Qatari and Russian representatives celebrate their successful World Cup bids with long-time FIFA president Joseph Blatter.
By accepting the World Cup bid of an oil-rich feudal sheikdom, with a population three times bigger than Malta’s, Fifa has behaved like the worst kind of corporation that is only interested in money.
Qatar might have made improvements especially with regards to gender equality in the past decade. But it is still a country where people receive a lashing for indulging in illicit sexual activities, homosexuality is still illegal, and 11 foreign nationals languish in prison for blaspheming against Islam. Its record on the treatment of migrant workers remains dismal.
Added to this is the absurdity of organising the World Cup in the desert where temperatures can rise to 50C. The stadiums will be air-conditioned but will fans be expected to spend the rest of their day in five-star hotels instead of marauding the streets as happens in every other World Cup?
Clearly the United States was a better choice, not just because it is a democratic nation but also because holding the World Cup there would have been a big boost to the game in a country where soccer is still an underdog, despite making enormous inroads in the past decade.
Even more sinister was the treatment reserved to England which lost the bid to organise the 2018 world cup to Putin’s Russia. Three of the Fifa executive committee members who decided the fate of the 2018 World Cup were accused of taking bribes in a Panorama BBC documentary.

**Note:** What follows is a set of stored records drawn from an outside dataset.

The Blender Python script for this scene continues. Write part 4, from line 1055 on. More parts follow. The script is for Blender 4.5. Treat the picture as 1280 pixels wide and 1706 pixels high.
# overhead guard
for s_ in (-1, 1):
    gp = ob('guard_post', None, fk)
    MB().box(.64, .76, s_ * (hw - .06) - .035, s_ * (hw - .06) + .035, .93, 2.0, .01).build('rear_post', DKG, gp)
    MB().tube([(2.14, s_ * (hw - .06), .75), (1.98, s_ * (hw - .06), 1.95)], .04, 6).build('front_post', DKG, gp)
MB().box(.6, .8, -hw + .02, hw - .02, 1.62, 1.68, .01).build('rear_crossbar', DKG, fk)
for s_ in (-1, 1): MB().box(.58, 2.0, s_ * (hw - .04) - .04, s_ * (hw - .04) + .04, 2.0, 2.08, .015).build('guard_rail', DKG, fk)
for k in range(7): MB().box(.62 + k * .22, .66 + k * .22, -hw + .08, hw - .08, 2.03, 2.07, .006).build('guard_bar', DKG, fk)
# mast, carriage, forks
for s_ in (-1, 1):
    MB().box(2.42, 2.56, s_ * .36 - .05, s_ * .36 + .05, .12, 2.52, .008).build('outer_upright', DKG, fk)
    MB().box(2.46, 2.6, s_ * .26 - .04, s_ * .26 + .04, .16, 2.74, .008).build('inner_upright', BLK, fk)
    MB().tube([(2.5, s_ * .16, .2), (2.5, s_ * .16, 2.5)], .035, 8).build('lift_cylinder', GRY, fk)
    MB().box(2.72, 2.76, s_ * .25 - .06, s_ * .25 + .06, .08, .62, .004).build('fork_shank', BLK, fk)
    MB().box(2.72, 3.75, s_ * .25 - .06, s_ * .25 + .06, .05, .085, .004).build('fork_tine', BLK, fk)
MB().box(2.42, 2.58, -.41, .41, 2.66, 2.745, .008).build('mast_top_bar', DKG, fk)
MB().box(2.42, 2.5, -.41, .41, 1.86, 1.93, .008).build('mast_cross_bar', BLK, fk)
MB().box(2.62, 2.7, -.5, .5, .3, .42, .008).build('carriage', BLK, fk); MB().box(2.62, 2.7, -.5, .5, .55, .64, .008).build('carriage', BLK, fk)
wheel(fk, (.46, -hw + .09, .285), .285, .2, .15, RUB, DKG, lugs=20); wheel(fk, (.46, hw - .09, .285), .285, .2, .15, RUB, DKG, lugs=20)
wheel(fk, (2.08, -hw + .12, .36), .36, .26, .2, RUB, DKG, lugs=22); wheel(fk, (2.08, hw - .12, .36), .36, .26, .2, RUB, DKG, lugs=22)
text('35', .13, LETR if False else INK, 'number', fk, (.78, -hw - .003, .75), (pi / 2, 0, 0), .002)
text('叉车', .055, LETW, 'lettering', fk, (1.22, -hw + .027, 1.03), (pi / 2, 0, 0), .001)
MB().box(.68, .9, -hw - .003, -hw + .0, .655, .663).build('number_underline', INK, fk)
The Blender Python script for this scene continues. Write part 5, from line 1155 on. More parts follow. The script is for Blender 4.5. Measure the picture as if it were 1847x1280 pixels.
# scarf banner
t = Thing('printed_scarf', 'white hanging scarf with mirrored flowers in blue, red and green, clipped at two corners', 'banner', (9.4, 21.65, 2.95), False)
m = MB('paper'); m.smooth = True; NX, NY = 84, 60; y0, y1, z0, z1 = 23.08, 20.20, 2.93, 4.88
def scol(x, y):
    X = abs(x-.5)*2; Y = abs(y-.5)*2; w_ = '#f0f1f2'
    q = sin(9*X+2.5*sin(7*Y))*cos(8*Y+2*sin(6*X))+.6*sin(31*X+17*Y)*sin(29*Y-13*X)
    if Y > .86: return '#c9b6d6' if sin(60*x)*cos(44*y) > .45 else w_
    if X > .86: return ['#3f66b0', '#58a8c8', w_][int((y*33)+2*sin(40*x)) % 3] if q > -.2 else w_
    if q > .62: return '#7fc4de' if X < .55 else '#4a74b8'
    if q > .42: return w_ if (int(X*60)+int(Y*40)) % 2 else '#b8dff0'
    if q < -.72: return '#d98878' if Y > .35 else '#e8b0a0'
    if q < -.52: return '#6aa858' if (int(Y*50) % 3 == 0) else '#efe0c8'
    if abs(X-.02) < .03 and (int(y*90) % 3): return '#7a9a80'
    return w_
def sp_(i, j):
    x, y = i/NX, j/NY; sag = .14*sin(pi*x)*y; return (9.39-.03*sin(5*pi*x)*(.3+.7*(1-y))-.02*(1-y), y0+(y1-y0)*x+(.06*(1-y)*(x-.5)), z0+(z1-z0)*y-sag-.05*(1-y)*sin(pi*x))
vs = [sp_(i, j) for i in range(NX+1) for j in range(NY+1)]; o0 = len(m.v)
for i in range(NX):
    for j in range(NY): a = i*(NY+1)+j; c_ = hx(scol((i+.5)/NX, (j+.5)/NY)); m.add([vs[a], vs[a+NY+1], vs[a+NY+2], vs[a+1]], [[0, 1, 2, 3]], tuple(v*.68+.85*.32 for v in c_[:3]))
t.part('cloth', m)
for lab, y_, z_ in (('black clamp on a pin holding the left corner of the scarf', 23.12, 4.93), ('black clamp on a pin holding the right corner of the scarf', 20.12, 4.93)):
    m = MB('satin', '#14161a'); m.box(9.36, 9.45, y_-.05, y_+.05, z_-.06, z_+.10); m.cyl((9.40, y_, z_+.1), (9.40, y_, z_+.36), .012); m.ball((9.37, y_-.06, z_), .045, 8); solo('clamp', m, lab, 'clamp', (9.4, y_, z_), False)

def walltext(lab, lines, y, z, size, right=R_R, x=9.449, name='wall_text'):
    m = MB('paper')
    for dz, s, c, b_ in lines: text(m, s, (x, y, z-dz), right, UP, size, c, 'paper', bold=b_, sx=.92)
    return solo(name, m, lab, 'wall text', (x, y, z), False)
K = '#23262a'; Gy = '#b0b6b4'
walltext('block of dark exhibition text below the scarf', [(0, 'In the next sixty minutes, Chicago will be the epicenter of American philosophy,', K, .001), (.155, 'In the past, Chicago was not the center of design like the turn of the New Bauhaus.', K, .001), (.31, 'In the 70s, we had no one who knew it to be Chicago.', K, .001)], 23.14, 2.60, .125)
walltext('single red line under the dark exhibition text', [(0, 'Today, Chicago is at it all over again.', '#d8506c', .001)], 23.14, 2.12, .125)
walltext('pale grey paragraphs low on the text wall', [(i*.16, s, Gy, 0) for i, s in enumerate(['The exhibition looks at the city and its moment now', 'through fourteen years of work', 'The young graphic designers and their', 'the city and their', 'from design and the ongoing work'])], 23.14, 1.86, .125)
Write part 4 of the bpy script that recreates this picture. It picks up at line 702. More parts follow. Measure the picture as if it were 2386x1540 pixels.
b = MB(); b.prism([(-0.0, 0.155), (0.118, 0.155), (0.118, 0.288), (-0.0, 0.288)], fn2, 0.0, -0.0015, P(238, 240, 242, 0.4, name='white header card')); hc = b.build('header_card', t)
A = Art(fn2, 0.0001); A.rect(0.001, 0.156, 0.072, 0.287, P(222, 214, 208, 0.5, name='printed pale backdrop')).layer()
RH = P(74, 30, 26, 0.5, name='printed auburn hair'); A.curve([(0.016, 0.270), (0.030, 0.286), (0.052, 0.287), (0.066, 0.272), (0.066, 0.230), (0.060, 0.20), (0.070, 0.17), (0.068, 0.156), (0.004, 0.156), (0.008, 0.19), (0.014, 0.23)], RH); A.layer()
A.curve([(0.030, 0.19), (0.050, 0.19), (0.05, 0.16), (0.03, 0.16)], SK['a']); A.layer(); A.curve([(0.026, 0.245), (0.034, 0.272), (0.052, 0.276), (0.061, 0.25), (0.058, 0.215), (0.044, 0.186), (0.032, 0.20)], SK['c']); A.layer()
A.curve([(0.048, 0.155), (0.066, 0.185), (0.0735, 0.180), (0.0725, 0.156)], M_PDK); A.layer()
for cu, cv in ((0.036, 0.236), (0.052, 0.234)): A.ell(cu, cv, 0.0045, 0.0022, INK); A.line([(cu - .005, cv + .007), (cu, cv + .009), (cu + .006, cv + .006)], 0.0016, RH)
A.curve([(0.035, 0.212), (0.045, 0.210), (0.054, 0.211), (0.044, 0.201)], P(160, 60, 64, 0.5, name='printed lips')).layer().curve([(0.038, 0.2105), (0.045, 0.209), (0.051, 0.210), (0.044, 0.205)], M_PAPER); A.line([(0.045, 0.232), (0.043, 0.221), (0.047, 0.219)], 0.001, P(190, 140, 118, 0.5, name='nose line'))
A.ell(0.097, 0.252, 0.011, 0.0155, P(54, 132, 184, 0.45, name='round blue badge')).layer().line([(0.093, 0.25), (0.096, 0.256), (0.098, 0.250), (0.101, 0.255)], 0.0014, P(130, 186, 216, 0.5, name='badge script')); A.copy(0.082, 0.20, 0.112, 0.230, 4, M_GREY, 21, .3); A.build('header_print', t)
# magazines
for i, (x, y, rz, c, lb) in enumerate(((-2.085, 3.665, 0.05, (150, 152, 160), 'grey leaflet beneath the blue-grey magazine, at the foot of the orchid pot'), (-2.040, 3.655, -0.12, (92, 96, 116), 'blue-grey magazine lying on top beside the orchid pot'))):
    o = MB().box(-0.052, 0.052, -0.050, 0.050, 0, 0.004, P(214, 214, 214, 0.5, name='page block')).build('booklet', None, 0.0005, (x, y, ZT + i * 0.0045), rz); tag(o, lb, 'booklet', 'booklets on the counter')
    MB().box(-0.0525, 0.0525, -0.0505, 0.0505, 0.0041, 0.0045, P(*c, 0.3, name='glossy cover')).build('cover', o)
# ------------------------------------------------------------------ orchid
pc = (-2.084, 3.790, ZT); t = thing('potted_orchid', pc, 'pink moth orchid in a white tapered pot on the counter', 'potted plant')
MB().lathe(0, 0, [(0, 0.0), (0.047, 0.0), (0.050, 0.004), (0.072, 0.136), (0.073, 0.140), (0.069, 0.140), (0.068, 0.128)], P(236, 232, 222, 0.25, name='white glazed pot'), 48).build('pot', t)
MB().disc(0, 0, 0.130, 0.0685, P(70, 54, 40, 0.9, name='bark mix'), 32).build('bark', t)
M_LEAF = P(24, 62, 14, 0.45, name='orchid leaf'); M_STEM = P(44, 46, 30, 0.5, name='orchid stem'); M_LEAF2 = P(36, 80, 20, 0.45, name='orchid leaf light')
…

It is reported that Fifa President Sepp Blatter, spoke of the "evils of the media", just before they voted on the hosting of the 2018 and 2022 events. Instead Fifa will be organising the World Cup in a country where the state is an accomplice in the murder of journalists like Anna Politkovskaya and more than 300 others murdered since 1993.
Surely the insular world of football will respond that football and politics should not mix. But it is this naive insularity masked as political innocence which has created a fertile ground for Blatter and his kind.